塩水の泉を見つけるヒントになったのは、イノシシだという伝説がある。狩人がしとめたイノシシの足に塩がついていて、その足あとをたどると塩水の泉にたどりついたそうだ。イノシシは町の
シンボルになっているぞ。
- 「食卓に塩・コショウ」はぜいたくだった
- ヨーロッパの食事といえば、味つけは塩・コショウが基本です。ただ、食べる人が自由に使えるように食卓に塩を置くことは、昔はとてもぜいたくなことでした。アジアからもたらされるコショウは、さらにぜいたくなものでした。
15世紀、ヨーロッパの宮廷では、塩とコショウをセットにして豪華な器に入れるようになりました。左の写真の塩・コショウ入れは、16世紀にイタリアの金細工師が作ったものです。
今でもヨーロッパでは、「食卓の塩がこぼれると、悪いことが起きる」と言われている。塩が貴重だったころの考えが、言い伝えとして残っているのだ。
- ヨーロッパを支えた保存食、塩ダラ
- 冬の寒さが厳しいヨーロッパの北の方では、肉や魚を塩づけにして乾燥させた保存食が作られてきました。塩づけの作業はあぶらっこいものほど手間がかかります。脂肪が少ないタラは、塩づけに向いている魚として、ヨーロッパの食卓をにぎわしました。
タラは北の冷たい海に多くいる。塩ダラはおもにヨーロッパの北の方で作られ、各地に運ばれたのだ。
- 岩塩を運んだ3000年前の袋
- オーストリアのハルシュタットは、昔から岩塩がとれたことで、さかえた町。3000年近く前のものと考えられる、岩塩を運ぶ袋も発掘されました。

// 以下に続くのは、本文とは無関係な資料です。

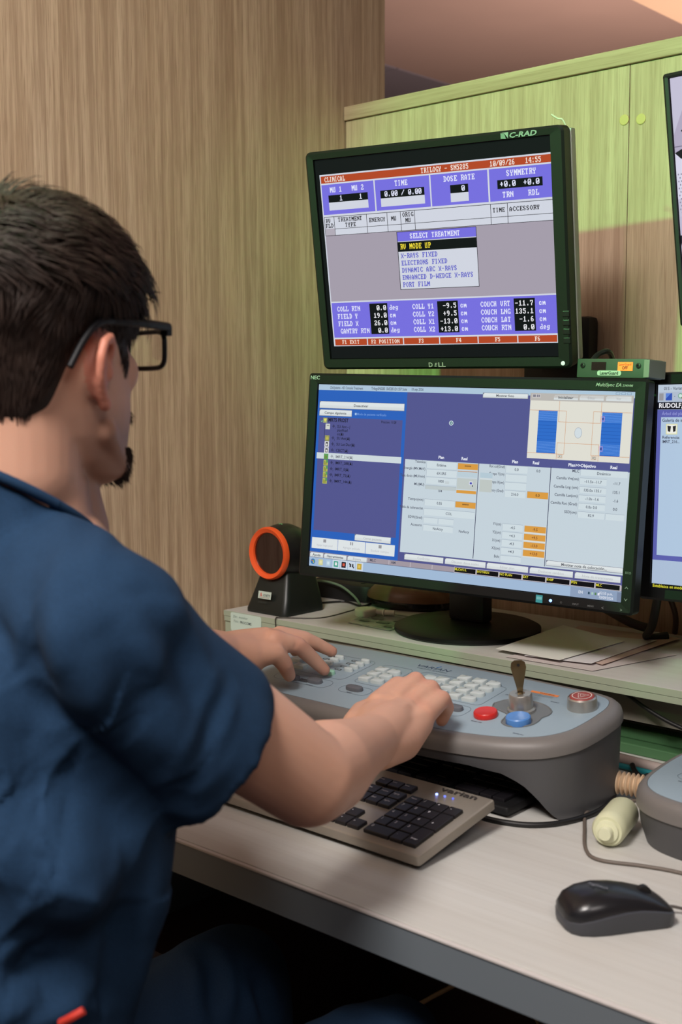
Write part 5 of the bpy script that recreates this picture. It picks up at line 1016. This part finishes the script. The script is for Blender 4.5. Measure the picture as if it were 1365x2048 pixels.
CREASES = [([(110, 1560), (210, 1610), (320, 1690)], .022, .030), ([(0, 1290), (60, 1380), (130, 1545)], .014, .022), ([(0, 1885), (130, 1915), (245, 1865)], .018, .024), ([(115, 1925), (112, 2046)], .014, .022),
    ([(268, 1800), (250, 1900), (190, 2046)], .014, .024), ([(0, 1790), (50, 1735), (85, 1690)], .008, .020), ([(150, 1180), (190, 1330), (200, 1480)], .005, .020), ([(300, 1190), (380, 1330), (430, 1500)], .005, .012),
    ([(230, 1300), (290, 1450), (360, 1600)], .005, .012), ([(20, 1120), (40, 1220), (30, 1400)], .005, .014), ([(0, 1560), (60, 1600), (120, 1580)], .010, .022), ([(0, 1990), (60, 1960), (100, 1950)], .008, .010), ([(470, 1360), (440, 1450), (380, 1560)], .003, .007)]
def folds(o, amp, creases, seed):
    me = o.data; n = len(me.vertices); co = np.empty(n*3); me.vertices.foreach_get('co', co); co = co.reshape(-1, 3); no = np.empty(n*3); me.vertices.foreach_get('normal', no); no = no.reshape(-1, 3)
    wp = co+np.array(me_root.location); d = np.array([noise.noise(Vector((x*7+seed, y*7, z*7))) for x, y, z in wp])*amp
    d2 = np.array([noise.noise(Vector(((x+y)*13+seed, (x-y)*4+z*3, z*7+x*5))) for x, y, z in wp]); d += np.sin(d2*5)*amp*.5
    for path, dep, wid in creases:
        pt = on_cloth(o, path)
        if len(pt) < 2: continue
        best = np.full(n, 9.); bt = np.zeros(n); m_ = len(pt)-1
        for i, (a, b_) in enumerate(zip(pt, pt[1:])):
            ab = b_-a; t_ = np.clip(((wp-a) @ ab)/max(ab @ ab, 1e-9), 0, 1); dd = np.linalg.norm(wp-(a+t_[:, None]*ab), axis=1); k = dd < best; best[k] = dd[k]; bt[k] = ((i+t_)/m_)[k]
        tp = np.sin(np.pi*np.clip(bt, .05, .95))**.6
        d += dep*tp*(.55*np.exp(-((best-wid*2.1)/(wid*.9))**2)-np.exp(-(best/wid)**2))
    me.vertices.foreach_set('co', (co+no*d[:, None]).ravel()); me.update()
folds(sh, .0045, CREASES, 1.3)
# neckline band
nk = []
for j in range(24):
    a = 2*math.pi*j/24; nk.append(NB_+Vector((.0715*math.cos(a), .0745*math.sin(a)-.006, .016-.042*math.sin(a))))
MB().tube(nk+[nk[0]], .0045, 10, cap=False).build('neck_band', SCRUB, me_root, smooth=60)
# sleeve hem stitching band
# trousers
tr = Body()
for H_, K_, A_, x in ((HR, KR, AR, 0), (HL, KL, AL, 1)): tr.chain([H_, H_.lerp(K_, .5), K_], [.102, .090, .078]); tr.chain([K_, K_.lerp(A_, .5), A_+Vector((0, 0, .03))], [.076, .072, .066])
tr.torso([(z, x, y, rx+.012, ry+.012) for z, x, y, rx, ry in TR if z < -.65])
to = tr.build('trousers', mat('navy scrub trousers', (30, 62, 96), .85, noise=(420, .10, .5)), me_root, remesh=.006, iters=4)
folds(to, .006, [([(420, 1900), (440, 2046)], .010, .012), ([(520, 1950), (545, 2046)], .008, .010)], 4.1)
for A_ in (AR, AL):
    m = Body(); m.chain([A_+Vector((0, -.03, -.042)), A_+Vector((0, .08, -.045)), A_+Vector((0, .165, -.05))], [.036, .036, .028]); 
    m.build('shoe', mat('white clog', (200, 200, 198), .4), me_root, remesh=.006, iters=2)
# red cord hanging from the scrub pocket
tag(MB().tube([P(122, 2046, .885), P(145, 2034, .88), P(168, 2021, .88)], .0032, 8).build('red_strap', mat('red cord', (190, 50, 36), .6)), 'short red-orange strap lying on the navy scrubs at the bottom edge', 'strap')
# glasses
gl = thing('eyeglasses', 'black rectangular eyeglasses worn over the right ear of the seated person', 'eyeglasses', hp(.1, 0, .02))
GB = mat('matt black acetate', (11, 11, 15), .5, spec=.3)
for s_ in (-1, 1):
    tp_ = MB().tube([hp(.098, s_*.071, .040), hp(.060, s_*.0775, .040), hp(.020, s_*.0800, .039), hp(-.006, s_*.0815, .036), hp(-.022, s_*.0800, .022), hp(-.038, s_*.078, -.002)], lambda q: .0042-.0012*q, 8).build('temple', GB, gl, smooth=60)
    pts = [(s_*(.038+.0285*math.copysign(abs(math.cos(q))**.45, math.cos(q))), .020+.0168*math.copysign(abs(math.sin(q))**.5, math.sin(q))) for q in [2*math.pi*i/28 for i in range(28)]]
    fpos = lambda l, h: hp(.116-(abs(l)/.068)**2*.018, l, h)
    rm_ = MB().tube([fpos(*p_) for p_ in pts]+[fpos(*pts[0])], .0024, 8, cap=False).build('rim', GB, gl, smooth=60)
    MB().loft([[fpos(.038*s_+(p_[0]-.038*s_)*.95, .020+(p_[1]-.020)*.95)+hf*z for p_ in pts] for z in (-.0006, .0006)], True).build('lens', mat('spectacle lens', (240, 245, 245), .02, trans=1.0, alpha=.10, spec=.2), rm_)
    MB().box((-.004, -.004, -.004), (.004, .004, .004), axes(hp(.098, s_*.069, .036), hf, hr, hu), bev=.001).build('hinge', GB, tp_)
MB().tube([fpos(-.011, .026), hp(.119, 0, .029), fpos(.011, .026)], .0024, 8).build('bridge', GB, gl, smooth=60)
# stool
st = thing('stool', 'round black swivel stool under the seated person, mostly below the picture', 'stool', W(-.93, .50, -1.27))
A0 = axes(W(-.93, .50, -1.2998+.03), (1, 0, 0), (0, 1, 0), (0, 0, 1))
MB().lathe([(.17, .325), (.19, .332), (.195, .352), (.185, .368), (.10, .374), (.0003, .374)], 40, A0).build('seat', BLKG2, st, smooth=40)
MB().lathe([(.026, .05), (.026, .2), (.018, .2), (.018, .326)], 20, A0).build('column', SIL, st, smooth=40)
for i in range(5):
    a = i*2*math.pi/5+.3; d = Vector((math.cos(a), math.sin(a), 0)); c0 = Vector(W(-.93, .50, -1.2998+.03)); lg = MB().tube([c0+Vector((0, 0, .085)), c0+d*.12+Vector((0, 0, .078)), c0+d*.25+Vector((0, 0, .058))], .014, 10).build('leg', BLK, st, smooth=60)
    MB().lathe([(.025, -.01), (.027, 0), (.025, .01)], 20, axes(c0+d*.25+Vector((0, 0, .0272)), d, (0, 0, 1), d.cross(Vector((0, 0, 1))))).build('caster', RUB, lg, smooth=40)
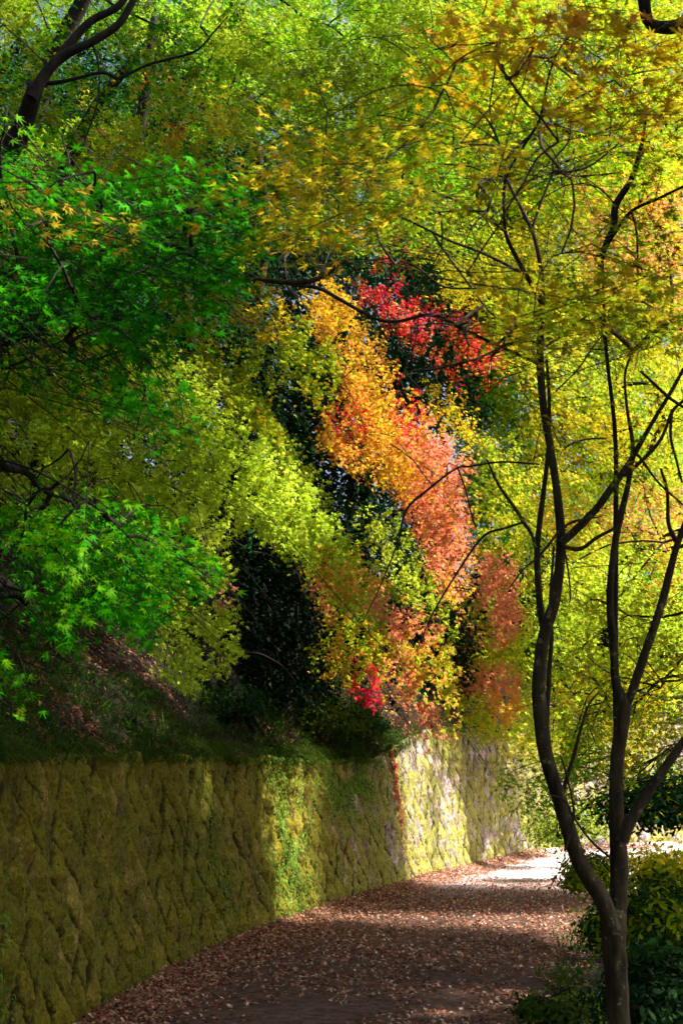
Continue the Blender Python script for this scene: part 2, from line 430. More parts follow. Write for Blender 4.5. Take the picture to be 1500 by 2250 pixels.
LC = [0]
LIT = [((400, 780, 11.6), .35), ((470, 840, 11.8), .45), ((540, 940, 11.8), .55), ((640, 1060, 11.9), .5), ((590, 1120, 11.7), .3), ((740, 1190, 12.1), .42), ((830, 1290, 12.3), .36), ((430, 1290, 11.2), .4), ((450, 1390, 11.2), .26), ((450, 1000, 11.6), .5),
       ((150, 1250, 5.4), .3), ((330, 1250, 5.4), .32), ((250, 1120, 5.4), .25), ((250, 1370, 5.6), .2), ((430, 1250, 5.5), .2), ((40, 1480, 5.0), .25), ((420, 860, 12), .35)]
LITW = [(tuple(P(a, b, c)), rr_) for (a, b, c), rr_ in LIT]  # targets whose sun lines are cleared of leaves to light them
LIT2 = [(tuple(P(a, b, c)), rr_) for (a, b, c), rr_ in [((1270, 690, 4.9), .30), ((1430, 640, 4.9), .3), ((1120, 740, 4.9), .25), ((1200, 150, 4.6), .3), ((1420, 120, 4.5), .3), ((950, 330, 4.9), .3), ((700, 400, 4.9), .25), ((250, 450, 4.6), .25),
       ((760, 1300, 15), .4), ((950, 1400, 15), .5), ((900, 1560, 15), .35), ((650, 650, 13), .4)]]
class Foliage:
    """boughs of leaves spread through a volume; returns leaf mesh + twig roots"""
    def __init__(s): s.V = []; s.T = []; s.C = []; s.n = 0; s.roots = []; s.tips = []; s.cnt = 0
    def put(s, arr):
        V, T, Cc = arr; s.V.append(V.astype(np.float32)); s.T.append(T + s.n); s.C.append(Cc.astype(np.float32)); s.n += len(V)
    def region(s, poly, d, cover=1.6, size=0.062, pal=(YG,), w=None, thick=0.5, blen=0.9, bwid=0.4, per=90, axis=(0.75, -0.25, -0.5),
               nvec=None, gap=0.0, tpl=FAR, edge=14, spots=(), seed=0, dx=0, dy=0, sag=0.35, jit=0.5, flat=0.05, gaps3=(), cscale=1.1, gs=2.0, warp=1.0, nj=0.28, aj=0.32):
        poly = [(float(a), float(b)) for a, b in poly]
        A = parea(poly); cover = cover * (3.2 if tpl is NEAR else 3.4); n = cover * A * (d / FPX) ** 2 / (AREA * size ** 2)
        nb = max(3, int(n / per)); xs = np.array(poly)[:, 0]; ys = np.array(poly)[:, 1]
        cx, cyy = xs.mean(), ys.mean()
        px = np.zeros(0); py = np.zeros(0)
        while len(px) < nb:
            a = R.uniform(xs.min(), xs.max(), 4000); b = R.uniform(ys.min(), ys.max(), 4000); m = inpoly(a, b, poly)
            px = np.concatenate([px, a[m]]); py = np.concatenate([py, b[m]])
        px = px[:nb]; py = py[:nb]
        dd = d + dx * (px - cx) / 1000 + dy * (py - cyy) / 1000 + R.normal(0, thick, nb)
        und = (fbm(np.stack([px / 260, py / 260, px * 0 + seed], -1), 77, 2) - 0.5) * thick * 2
        c = P(px, py, np.maximum(dd + und, 1.5))
        ax = norm(np.asarray(axis, float) + R.normal(0, aj, (nb, 3)))
        if nvec is None: nvec = 0.75 * np.array([0, 0, 1]) + 0.45 * SUN + 0.35 * np.array([0, -1, 0])
        nv = np.asarray(nvec, float) + R.normal(0, nj, (nb, 3))
        nv = norm(nv - (nv * ax).sum(1, keepdims=True) * ax * 0.8)
        sd = norm(np.cross(ax, nv))
        sc = R.uniform(0.6, 1.35, nb)
        m = per; tot = nb * m; bi = np.repeat(np.arange(nb), m)
        # every leaf sits on one of the side twigs of its bough
        K = max(4, int(blen / (0.11 if d < 9 else 0.15))); kt_ = R.integers(0, K, tot); ut = (kt_ + 0.5) / K - 0.5; sd_ = np.where((kt_ + bi) % 2 == 0, 1.0, -1.0)
        ln_ = 0.55 + 0.45 * _h(kt_, bi, bi * 0, 7); wv_ = R.random(tot) ** 0.75
        wid = np.sqrt(np.clip(1 - (2 * ut) ** 2, 0.10, 1)) * (1.0 - 0.35 * (ut + 0.5))
        v = sd_ * wv_ * ln_ * wid * 0.62; u = ut + 0.34 * np.abs(v) * bwid / blen + R.normal(0, 0.018 / blen, tot); v = v + R.normal(0, 0.05, tot)
        h = R.normal(0, flat, tot) - np.abs(v) * 0.15
        L = (blen * sc)[bi]; W = (bwid * sc)[bi]
        pos = c[bi] + ax[bi] * (u * L)[:, None] + sd[bi] * (v * W)[:, None] + nv[bi] * h[:, None] + np.array([0, 0, -1.0]) * (sag * (u + 0.5) ** 2 * L)[:, None]
        uu, vv = proj(pos)
        wn = pos * (1.0 / (0.045 * d)); wa = 0.42 * warp * 100
        keep = inpoly(uu + R.normal(0, edge, tot) + (fbm(wn, 810 + seed, 3) - 0.5) * wa * 2.2, vv + R.normal(0, edge, tot) + (fbm(wn, 820 + seed, 3) - 0.5) * wa * 2.2, poly)
        if gap > 0:
            axn = norm(np.asarray(axis, float)); qs = pos - (pos @ axn)[:, None] * axn * 0.6
            keep &= (fbm(qs * gs, 500 + seed, 3) + (R.random(tot) - 0.5) * 0.10) > gap
        for (tgt, rad) in gaps3:  # leaves cut away so sun beams reach the chosen targets
            q = pos - np.asarray(tgt); pr = q @ SUN; dist = np.linalg.norm(q - pr[:, None] * SUN, axis=1)
            keep &= ~((dist < rad * (0.7 + 0.6 * vnoise(pos * 1.5, 9))) & (pr > 0.4))
        pos = pos[keep]; bi = bi[keep]; v = v[keep]; n = len(pos)
        nr = norm(nv[bi] + R.normal(0, jit, (n, 3)))
        hd = ax[bi] + sd[bi] * (v * 1.6)[:, None] + R.normal(0, 0.35, (n, 3)) + np.array([0, 0, -0.25])
        sz = size * R.uniform(0.62, 1.2, n)
        col = pick(n, pos, pal, w, cscale, seed, spots)
        s.put(leaf_arrays(pos, nr, hd, sz, col, tpl)); LC[0] += n
        used = np.unique(bi); used = used[R.random(len(used)) < (0.7 if tpl is NEAR else 0.3)]
        s.roots.append((c - ax * (blen * sc * 0.5)[:, None])[used]); s.tips.append((c + ax * (blen * sc * 0.35)[:, None] + np.array([0, 0, -1.0]) * (blen * sc * sag * 0.72)[:, None])[used])
        return s
    def build(s, mat, parent, origin, name='foliage'):
        return raw_mesh(name, np.vstack(s.V), np.vstack(s.T), mat, parent, origin, np.vstack(s.C))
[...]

重い岩塩を運んでもこわれないように、牛の革でできている。また、口が広く、詰め込んだ中身をさっと取り出せるようなかたちをしている。当時とっていた岩塩は、袋からの出し入れが簡単にできるくらいで、それほど大きくはなかったのだろう。
- ロシアの結婚式
- パンと塩は、ロシアをはじめ東ヨーロッパの国で、歓迎の意味を表すシンボルになっています。
ロシアの結婚式では、おむこさんの母親がパンと塩をもって新しい夫婦を迎えて、おむこさんと花嫁さんはそのパンに塩をつけて食べる風習があるぞ。